FILE - A woman finds her passage blocked by fallen trees in London, Oct. 16, 1987, after overnight storms with hurricane-force winds caused widespread damage. On the 30th anniversary of the storm, Oct. 16, 2017, Hurricane Ophelia is expected to take aim at Britain and Ireland.

Hurricane Ophelia, a rare storm for the North Atlantic, was expected to bring high winds and rough seas to five western counties of Ireland this weekend.

Ophelia, strengthening offshore near the Azores Islands, was a Category 3 storm, according to the U.S. National Hurricane Center. It had top sustained winds of 185 kilometers per hour (115 mph) and was expected to produce total rain accumulations of up to 10 centimeters (4 inches) over the southern Azores.
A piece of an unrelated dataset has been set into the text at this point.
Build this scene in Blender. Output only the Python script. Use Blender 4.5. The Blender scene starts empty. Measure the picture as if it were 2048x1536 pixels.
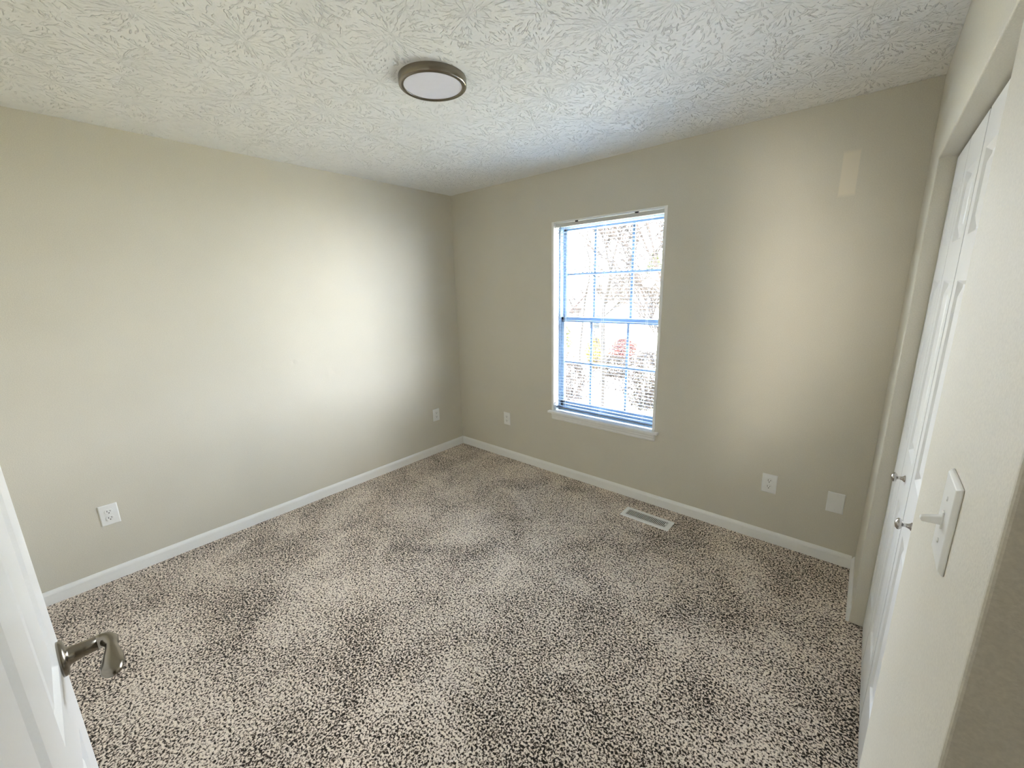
import bpy, bmesh, math, random
from mathutils import Vector, Matrix
random.seed(7)
C = bpy.context.scene.collection
PI = math.pi
scn = bpy.context.scene

# ------------------------------------------------------------------ camera
r_ = Vector((0.75780772, 0.65210279, -0.02212246))
u_ = Vector((-0.13055972, 0.18476844, 0.97407124))
d_ = Vector((-0.63928211, 0.73527041, -0.22515731))
cam = bpy.data.cameras.new('camera')
camo = bpy.data.objects.new('camera', cam); C.objects.link(camo)
M3 = Matrix((r_, u_, -d_)).transposed()
camo.matrix_world = Matrix.Translation((3.10761, -2.76399, 1.58031)) @ M3.to_4x4()
cam.sensor_fit = 'HORIZONTAL'; cam.sensor_width = 36.0
cam.lens = 820.193 / 2048 * 36.0
cam.clip_start = 0.01; cam.clip_end = 300
scn.camera = camo
scn.view_settings.view_transform = 'Standard'
scn.view_settings.look = 'None'
scn.view_settings.gamma = 1.0
scn.view_settings.use_curve_mapping = False
scn.view_settings.exposure = 2.96
scn.cycles.max_bounces = 12; scn.cycles.diffuse_bounces = 8; scn.cycles.transparent_max_bounces = 16

# ------------------------------------------------------------------ sky
W_ = bpy.data.worlds.new('sky'); scn.world = W_; W_.use_nodes = True
nt = W_.node_tree; nt.nodes.clear()
tc = nt.nodes.new('ShaderNodeTexCoord'); sp = nt.nodes.new('ShaderNodeSeparateXYZ')
nt.links.new(tc.outputs['Generated'], sp.inputs[0])
cr = nt.nodes.new('ShaderNodeValToRGB')
cr.color_ramp.elements[0].position = 0.0; cr.color_ramp.elements[0].color = (0.89, 0.94, 1.0, 1)
cr.color_ramp.elements[1].position = 0.6; cr.color_ramp.elements[1].color = (0.70, 0.83, 1.0, 1)
nt.links.new(sp.outputs[2], cr.inputs[0])
bg = nt.nodes.new('ShaderNodeBackground'); bg.inputs[1].default_value = 9.0
nt.links.new(cr.outputs[0], bg.inputs[0])
wo = nt.nodes.new('ShaderNodeOutputWorld'); nt.links.new(bg.outputs[0], wo.inputs[0])


def lamp(name, kind, loc, direction, energy, color=(1, 1, 1), **kw):
    l = bpy.data.lights.new(name, kind); l.energy = energy; l.color = color
    for k, v in kw.items():
        if k == 'portal': l.cycles.is_portal = v
        else: setattr(l, k, v)
    o = bpy.data.objects.new(name, l); C.objects.link(o); o.location = loc
    o.rotation_euler = Vector(direction).to_track_quat('-Z', 'Y').to_euler()
    return o


lamp('sun', 'SUN', (0, -20, 30), (-0.35, 0.75, -0.62), 11.0, (1.0, 0.96, 0.90), angle=0.01)
lamp('window_portal', 'AREA', (1.6, 0.20, 1.32), (0, -1, 0), 1.0, portal=True, shape='RECTANGLE', size=1.0, size_y=1.6)
# added unseen area lamp beyond the doorway, brightens a patch of the left wall
lamp('added_left_wall_light', 'AREA', (5.5, -4.15, 1.75), (-2.27, 1.05, -0.12), 2.8, (1.0, 0.94, 0.84), shape='RECTANGLE', size=0.8, size_y=0.8, spread=math.radians(60))
lamp('added_back_wall_spot', 'SPOT', (2.98, -4.7, 1.75), (-0.88, 4.7, -0.30), 52.0, (1.0, 0.93, 0.80), spot_size=math.radians(31), spot_blend=1.0, shadow_soft_size=0.16)  # added unseen spot behind the camera, cone shaped to lift the window wall

# ------------------------------------------------------------------ materials
def newmat(name):
    m = bpy.data.materials.new(name); m.use_nodes = True
    n = m.node_tree; b = n.nodes['Principled BSDF']
    return m, n, b


def plain(name, col, rough=0.5, metal=0.0, bump=0.0, scale=200.0, spec=0.5):
    m, n, b = newmat(name)
    b.inputs['Base Color'].default_value = (*col, 1)
    b.inputs['Roughness'].default_value = rough
    b.inputs['Metallic'].default_value = metal
    b.inputs['Specular IOR Level'].default_value = spec
    t = n.nodes.new('ShaderNodeTexCoord'); ns = n.nodes.new('ShaderNodeTexNoise')
    ns.inputs['Scale'].default_value = scale; ns.inputs['Detail'].default_value = 3
    n.links.new(t.outputs['Object'], ns.inputs['Vector'])
    mx = n.nodes.new('ShaderNodeMix'); mx.data_type = 'RGBA'
    mx.inputs[6].default_value = (*[c * 0.97 for c in col], 1); mx.inputs[7].default_value = (*[min(1, c * 1.03) for c in col], 1)
    n.links.new(ns.outputs['Fac'], mx.inputs[0]); n.links.new(mx.outputs[2], b.inputs['Base Color'])
    if bump:
        bp = n.nodes.new('ShaderNodeBump'); bp.inputs['Strength'].default_value = bump; bp.inputs['Distance'].default_value = 0.001
        n.links.new(ns.outputs['Fac'], bp.inputs['Height']); n.links.new(bp.outputs[0], b.inputs['Normal'])
    return m


def mth(n, op, a, b=None, clamp=False):
    k = n.nodes.new('ShaderNodeMath'); k.operation = op; k.use_clamp = clamp
    for i, v in enumerate((a, b)):
        if v is None: continue
        if isinstance(v, (int, float)): k.inputs[i].default_value = v
        else: n.links.new(v, k.inputs[i])
    return k.outputs[0]


def blob(n, pos, c, s, p=2.0):
    """smooth bump of height 1 around point c with half-sizes s (world space)"""
    v = n.nodes.new('ShaderNodeVectorMath'); v.operation = 'SUBTRACT'; n.links.new(pos, v.inputs[0]); v.inputs[1].default_value = c
    q = n.nodes.new('ShaderNodeVectorMath'); q.operation = 'DIVIDE'; n.links.new(v.outputs[0], q.inputs[0]); q.inputs[1].default_value = s
    l = n.nodes.new('ShaderNodeVectorMath'); l.operation = 'LENGTH'; n.links.new(q.outputs[0], l.inputs[0])
    return mth(n, 'POWER', mth(n, 'SUBTRACT', 1.0, l.outputs['Value'], True), p)


def wall_mat(name, col, dents=(), patches=(), rub=()):
    m, n, b = newmat(name)
    g = n.nodes.new('ShaderNodeNewGeometry'); pos = g.outputs['Position']
    ns = n.nodes.new('ShaderNodeTexNoise'); ns.inputs['Scale'].default_value = 260; ns.inputs['Detail'].default_value = 4
    n.links.new(pos, ns.inputs['Vector'])
    n2 = n.nodes.new('ShaderNodeTexNoise'); n2.inputs['Scale'].default_value = 2.2; n2.inputs['Detail'].default_value = 3
    n.links.new(pos, n2.inputs['Vector'])
    f = mth(n, 'ADD', mth(n, 'MULTIPLY', ns.outputs['Fac'], 0.75), mth(n, 'MULTIPLY', n2.outputs['Fac'], 0.25))
    cr = n.nodes.new('ShaderNodeValToRGB')
    cr.color_ramp.elements[0].position = 0.3; cr.color_ramp.elements[0].color = (*[c * 0.91 for c in col], 1)
    cr.color_ramp.elements[1].position = 0.7; cr.color_ramp.elements[1].color = (*[c * 1.07 for c in col], 1)
    n.links.new(f, cr.inputs[0]); out = cr.outputs[0]
    for (c, s, pc) in patches:   # touched-up paint, a rectangle with soft rim
        v = n.nodes.new('ShaderNodeVectorMath'); v.operation = 'SUBTRACT'; n.links.new(pos, v.inputs[0]); v.inputs[1].default_value = c
        q = n.nodes.new('ShaderNodeVectorMath'); q.operation = 'DIVIDE'; n.links.new(v.outputs[0], q.inputs[0]); q.inputs[1].default_value = s
        a = n.nodes.new('ShaderNodeVectorMath'); a.operation = 'ABSOLUTE'; n.links.new(q.outputs[0], a.inputs[0])
        x = n.nodes.new('ShaderNodeSeparateXYZ'); n.links.new(a.outputs[0], x.inputs[0])
        mm = mth(n, 'MAXIMUM', mth(n, 'MAXIMUM', x.outputs[0], x.outputs[1]), x.outputs[2])
        k = mth(n, 'MULTIPLY', mth(n, 'SUBTRACT', 1.0, mm, True), 6.0, True)
        mx = n.nodes.new('ShaderNodeMix'); mx.data_type = 'RGBA'
        n.links.new(k, mx.inputs[0]); n.links.new(out, mx.inputs[6]); mx.inputs[7].default_value = (*pc, 1); out = mx.outputs[2]
    n.links.new(out, b.inputs['Base Color'])
    b.inputs['Roughness'].default_value = 0.55
    bp = n.nodes.new('ShaderNodeBump'); bp.inputs['Strength'].default_value = 0.35; bp.inputs['Distance'].default_value = 0.001
    n.links.new(ns.outputs['Fac'], bp.inputs['Height']); nrm = bp.outputs[0]
    if dents:
        h = None
        for (c, s, d) in dents:
            k = mth(n, 'MULTIPLY', blob(n, pos, c, s, 1.5), d); h = k if h is None else mth(n, 'ADD', h, k)
        b2 = n.nodes.new('ShaderNodeBump'); b2.inputs['Strength'].default_value = 1.0; b2.inputs['Distance'].default_value = 0.0022
        n.links.new(h, b2.inputs['Height']); n.links.new(nrm, b2.inputs['Normal']); nrm = b2.outputs[0]
    n.links.new(nrm, b.inputs['Normal'])
    return m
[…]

Seven of the nine islands of the Azores were on red alert as ordered by regional civil protection services. The islands were expecting heavy rainfall overnight.

The 245,000 people who inhabit the Azores were told to stay inside while the storm passes.

Ophelia was expected to wind down slightly before reaching Ireland as a tropical cyclone on Monday. Five counties were placed on red alert for severe weather conditions on Monday and Tuesday, according to the Irish Meteorological Service.

Ireland, which only rarely sees hurricanes, was expected to endure winds in excess of 130 kph (80 mph) on Monday.

Coincidentally, Monday will be the 30th anniversary of what has been nicknamed the Great Storm of 1987, a hurricane that took down 15 million trees in Britain and killed more than 20 people in Britain and France together.